▽

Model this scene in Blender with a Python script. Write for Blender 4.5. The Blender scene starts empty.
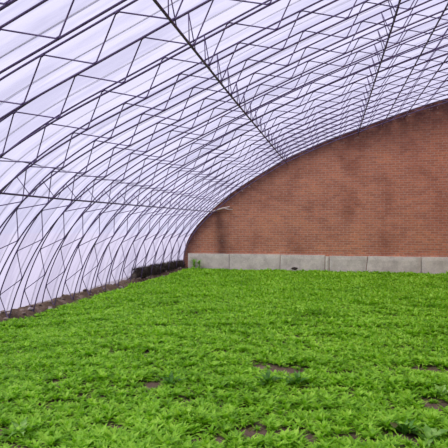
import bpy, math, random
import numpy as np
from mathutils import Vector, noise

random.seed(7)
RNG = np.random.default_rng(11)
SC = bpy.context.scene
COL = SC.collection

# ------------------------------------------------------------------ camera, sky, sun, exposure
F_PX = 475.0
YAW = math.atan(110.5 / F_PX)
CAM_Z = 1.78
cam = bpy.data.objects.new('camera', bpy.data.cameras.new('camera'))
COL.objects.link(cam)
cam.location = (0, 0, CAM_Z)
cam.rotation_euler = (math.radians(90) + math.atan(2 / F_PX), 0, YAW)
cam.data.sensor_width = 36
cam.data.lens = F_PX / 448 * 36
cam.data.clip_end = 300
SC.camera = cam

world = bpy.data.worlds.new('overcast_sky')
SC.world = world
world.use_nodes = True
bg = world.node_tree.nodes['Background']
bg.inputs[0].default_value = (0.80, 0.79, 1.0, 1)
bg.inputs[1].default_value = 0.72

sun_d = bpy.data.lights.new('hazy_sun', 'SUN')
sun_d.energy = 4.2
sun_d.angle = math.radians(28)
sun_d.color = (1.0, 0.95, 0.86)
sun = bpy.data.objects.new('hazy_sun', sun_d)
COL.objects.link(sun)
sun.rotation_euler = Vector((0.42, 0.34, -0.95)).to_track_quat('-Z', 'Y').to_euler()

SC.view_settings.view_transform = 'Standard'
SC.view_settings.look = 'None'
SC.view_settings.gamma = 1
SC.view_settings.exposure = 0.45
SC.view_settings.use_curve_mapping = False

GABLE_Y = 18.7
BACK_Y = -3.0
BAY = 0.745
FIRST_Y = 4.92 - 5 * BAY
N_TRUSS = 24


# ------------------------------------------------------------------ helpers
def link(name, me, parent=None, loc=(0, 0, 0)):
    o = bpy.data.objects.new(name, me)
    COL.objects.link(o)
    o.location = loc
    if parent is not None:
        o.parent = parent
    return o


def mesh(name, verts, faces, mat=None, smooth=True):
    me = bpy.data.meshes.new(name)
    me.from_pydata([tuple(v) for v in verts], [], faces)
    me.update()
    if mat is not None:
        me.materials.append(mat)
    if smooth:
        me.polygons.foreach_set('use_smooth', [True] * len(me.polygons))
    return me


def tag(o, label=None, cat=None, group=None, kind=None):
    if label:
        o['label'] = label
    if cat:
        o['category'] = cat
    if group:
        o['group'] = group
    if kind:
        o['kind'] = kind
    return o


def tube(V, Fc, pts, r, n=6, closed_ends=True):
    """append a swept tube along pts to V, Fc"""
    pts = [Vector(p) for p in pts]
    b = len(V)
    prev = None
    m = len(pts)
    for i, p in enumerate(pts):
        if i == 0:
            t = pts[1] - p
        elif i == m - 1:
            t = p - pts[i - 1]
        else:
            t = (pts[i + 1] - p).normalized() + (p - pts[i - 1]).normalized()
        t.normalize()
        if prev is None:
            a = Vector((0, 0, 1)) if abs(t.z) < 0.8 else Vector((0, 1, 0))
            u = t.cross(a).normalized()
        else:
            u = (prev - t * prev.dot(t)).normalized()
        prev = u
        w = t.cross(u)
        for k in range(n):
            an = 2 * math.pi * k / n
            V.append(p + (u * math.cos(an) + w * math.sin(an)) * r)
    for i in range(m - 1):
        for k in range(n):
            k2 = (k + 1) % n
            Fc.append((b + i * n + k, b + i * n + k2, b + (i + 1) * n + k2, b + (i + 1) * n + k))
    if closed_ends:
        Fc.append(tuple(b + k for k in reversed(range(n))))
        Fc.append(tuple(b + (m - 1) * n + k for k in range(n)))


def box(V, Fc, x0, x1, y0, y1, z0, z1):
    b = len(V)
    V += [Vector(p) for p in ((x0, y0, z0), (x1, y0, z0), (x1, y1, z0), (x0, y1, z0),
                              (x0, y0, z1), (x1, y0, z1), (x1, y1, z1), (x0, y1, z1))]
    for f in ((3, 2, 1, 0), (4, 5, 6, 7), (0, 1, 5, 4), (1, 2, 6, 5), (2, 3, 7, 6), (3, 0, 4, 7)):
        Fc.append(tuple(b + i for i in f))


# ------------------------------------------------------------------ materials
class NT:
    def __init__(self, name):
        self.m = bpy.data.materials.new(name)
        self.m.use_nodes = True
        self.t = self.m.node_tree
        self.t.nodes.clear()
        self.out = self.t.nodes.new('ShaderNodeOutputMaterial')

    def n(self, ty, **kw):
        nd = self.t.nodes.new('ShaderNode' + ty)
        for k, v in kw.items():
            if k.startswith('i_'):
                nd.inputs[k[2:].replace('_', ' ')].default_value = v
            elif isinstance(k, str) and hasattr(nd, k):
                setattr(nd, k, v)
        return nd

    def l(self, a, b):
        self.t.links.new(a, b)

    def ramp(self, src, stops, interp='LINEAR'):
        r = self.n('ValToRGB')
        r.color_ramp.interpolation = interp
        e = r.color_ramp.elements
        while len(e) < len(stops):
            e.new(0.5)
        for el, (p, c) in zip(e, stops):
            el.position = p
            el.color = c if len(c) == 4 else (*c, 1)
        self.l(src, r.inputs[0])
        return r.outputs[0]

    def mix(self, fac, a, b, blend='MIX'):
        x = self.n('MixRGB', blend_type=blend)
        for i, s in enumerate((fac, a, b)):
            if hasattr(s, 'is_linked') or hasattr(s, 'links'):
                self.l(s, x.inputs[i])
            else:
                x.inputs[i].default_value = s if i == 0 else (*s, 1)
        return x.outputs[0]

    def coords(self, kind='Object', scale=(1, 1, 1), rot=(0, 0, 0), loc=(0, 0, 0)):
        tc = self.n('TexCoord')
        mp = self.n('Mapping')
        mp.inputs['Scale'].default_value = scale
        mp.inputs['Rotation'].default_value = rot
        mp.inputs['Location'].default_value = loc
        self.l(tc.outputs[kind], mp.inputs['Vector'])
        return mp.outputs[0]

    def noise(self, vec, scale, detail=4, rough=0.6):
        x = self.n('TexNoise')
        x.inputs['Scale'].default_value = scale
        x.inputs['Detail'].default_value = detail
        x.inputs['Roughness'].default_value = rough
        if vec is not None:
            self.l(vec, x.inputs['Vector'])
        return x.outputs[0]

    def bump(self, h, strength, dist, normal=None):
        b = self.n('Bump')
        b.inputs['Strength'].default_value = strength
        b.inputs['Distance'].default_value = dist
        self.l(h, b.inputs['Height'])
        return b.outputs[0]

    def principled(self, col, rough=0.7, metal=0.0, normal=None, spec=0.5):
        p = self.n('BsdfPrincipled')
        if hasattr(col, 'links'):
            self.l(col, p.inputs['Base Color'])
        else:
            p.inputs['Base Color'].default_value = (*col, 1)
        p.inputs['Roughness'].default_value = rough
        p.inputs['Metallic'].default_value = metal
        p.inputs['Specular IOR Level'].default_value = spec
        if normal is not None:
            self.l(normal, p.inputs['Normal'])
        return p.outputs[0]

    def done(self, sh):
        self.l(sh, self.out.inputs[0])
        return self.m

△

**Exercise goal**
Print, exactly as written, the lines above from the first one to the one containing "COL = SC.collection". Leave out pictures.

**Response below**
Model this scene in Blender with a Python script. Write for Blender 4.5. The Blender scene starts empty.
import bpy, math, random
import numpy as np
from mathutils import Vector, noise

random.seed(7)
RNG = np.random.default_rng(11)
SC = bpy.context.scene
COL = SC.collection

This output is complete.